A stone is released from an elevator going up with an acceleration a. The acceleration of the stone after the release is?
Answer to this question is only g. But why does a does not influence the stone.
A stone is released from an elevator going up with an acceleration a. The acceleration of the stone after the release is?
Answer to this question is only g. But why does a does not influence the stone.
It's simply Newton's second law. What are the forces acting on the stone after its release? Well, it's completely out of contact with the elevator, so there's only the force of gravity, meaning that $m\mathbf{a}_\text{stone} =\mathbf{F} = m\mathbf{g}$, i.e. $\mathbf{a}_\text{stone} = \mathbf{g}$.
Of course, I'm assuming that we're talking about the acceleration of the stone in the reference frame of the earth. The relative acceleration between the stone and the elevator would be $\mathbf{a}_{\text{stone/elevator}}=\mathbf{g}-\mathbf{a}$.

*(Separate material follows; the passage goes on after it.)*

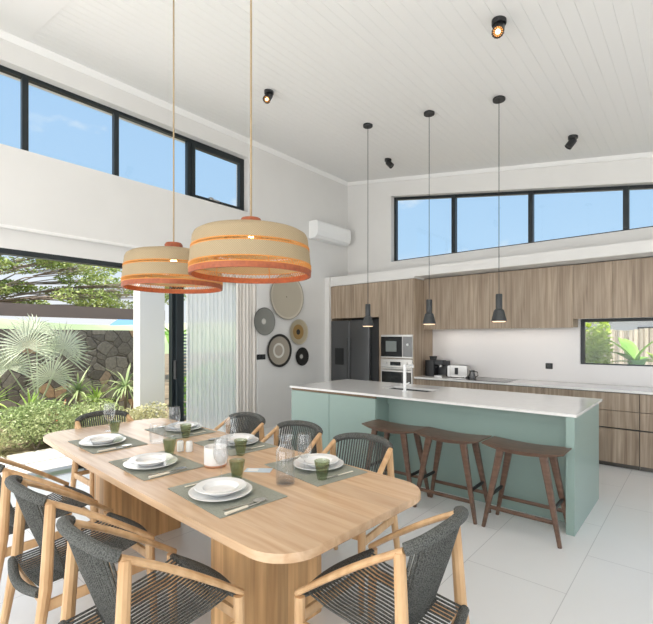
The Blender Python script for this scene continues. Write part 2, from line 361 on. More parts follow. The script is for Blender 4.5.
# flat cross band and cornice
m = MB(); xz(m, [(XL, ceil_z(XL)-.006), (3, ceil_z(3)-.006), (3, ceil_z(3)+.01), (XL, ceil_z(XL)+.01)], .95, 1.34); struct(m.build('trim_2', ceilm, smooth=False))
m = MB(); xz(m, [(XL, ceil_z(XL)-.06), (XL+.02, ceil_z(XL)-.055), (XL+.06, ceil_z(XL)-.02), (XL+.065, ceil_z(XL)), (XL, ceil_z(XL)+.01)], -3, YB); struct(m.build('trim_3', trimw))
m = MB(); m.add([(x, y, ceil_z(x)+dz) for x in (XL, 3) for (y, dz) in ((YB, -.05), (YB-.02, -.048), (YB-.05, -.015), (YB-.055, .005), (YB, .01))],
      [(0, 1, 2, 3, 4), (9, 8, 7, 6, 5)]+[(i, (i+1) % 5, 5+(i+1) % 5, 5+i) for i in range(5)]); struct(m.build('trim_4', trimw))
struct(MB().box(XL, XL+.014, 4.37, 5.9, 0, .09).build('baseboard_left', trimw, smooth=False))

# clerestory window in the left wall
w1 = sempty('window_1')
fx0, fx1 = -5.32, -5.26
m = MB(); m.box(fx0, fx1, -2.0, 4.19, 4.165, 4.205).box(fx0, fx1, -2.0, 4.19, 3.385, 3.42).box(fx0, fx1, 4.15, 4.19, 3.42, 4.165).box(fx0, fx1, -2.0, -1.96, 3.42, 4.165)
m.build('window_frame', frame, w1, False)
for yy in (-.47, .45, 1.37, 2.29): MB().box(fx0, fx1, yy-.028, yy+.028, 3.42, 4.165).build('mullion', frame, w1, False)
MB().box(fx0, fx1, 3.23, 3.29, 3.42, 4.165).build('mullion', frame, w1, False)
sa = MB().box(fx0+.01, fx1+.012, 3.29, 3.345, 3.42, 4.165).box(fx0+.01, fx1+.012, 4.10, 4.15, 3.42, 4.165).box(fx0+.01, fx1+.012, 3.345, 4.10, 3.42, 3.46).box(fx0+.01, fx1+.012, 3.345, 4.10, 4.11, 4.165).build('sash', frame, w1, False)
MB().rbox(-5.25, -5.21, 3.60, 3.72, 3.435, 3.455, .006).rbox(-5.25, -5.19, 3.54, 3.60, 3.43, 3.465, .006).build('window_handle', steel, sa)
MB().box(-5.292, -5.288, -1.96, 4.1, 3.42, 4.165).build('pane', pane, w1, False)
# clerestory window above the kitchen, head follows the ceiling slope
w2 = sempty('window_2'); fy0, fy1 = 6.71, 6.77; th = .045
m = MB(); xz(m, [(-4.178, head(-4.178)), (1.7, head(1.7)), (1.7, head(1.7)-th), (-4.178, head(-4.178)-th)], fy0, fy1)
m.box(-4.178, 1.7, fy0, fy1, 2.85, 2.885).box(-4.178, -4.135, fy0, fy1, 2.885, head(-4.178)-.05).box(1.66, 1.7, fy0, fy1, 2.885, head(1.7)-.04); m.build('window_frame', frame, w2, False)
for xx in (-3.05, -1.873, -.73, .45): MB().box(xx-.032, xx+.032, fy0-.02, fy1, 2.885, head(xx)-.02).build('mullion', frame, w2, False)
m = MB(); xz(m, [(-4.14, 2.885), (1.66, 2.885), (1.66, head(1.66)-.04), (-4.14, head(-4.14)-.04)], 6.738, 6.742); m.build('pane', pane, w2, False)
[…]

The elevator is accelerating because there is some force acting on it (presumably the cable). While you are holding onto the stone, that force is transmitted through to the stone via the floor, your body and your arm, so the stone accelerates also at the same rate as the elevator.
As soon as you let go of the stone, the force from the cable no longer acts on the stone. The lift carries on accelerating (presumably slightly more now, since the cables don't have to accelerate the stone as well), but the stone is free to fall under gravity only.
Hence, in the reference frame of the outside world, the stone only falls under gravity ($g$).
In the reference frame of the elevator cabin, the magnitude of the acceleration will indeed be $a + g$.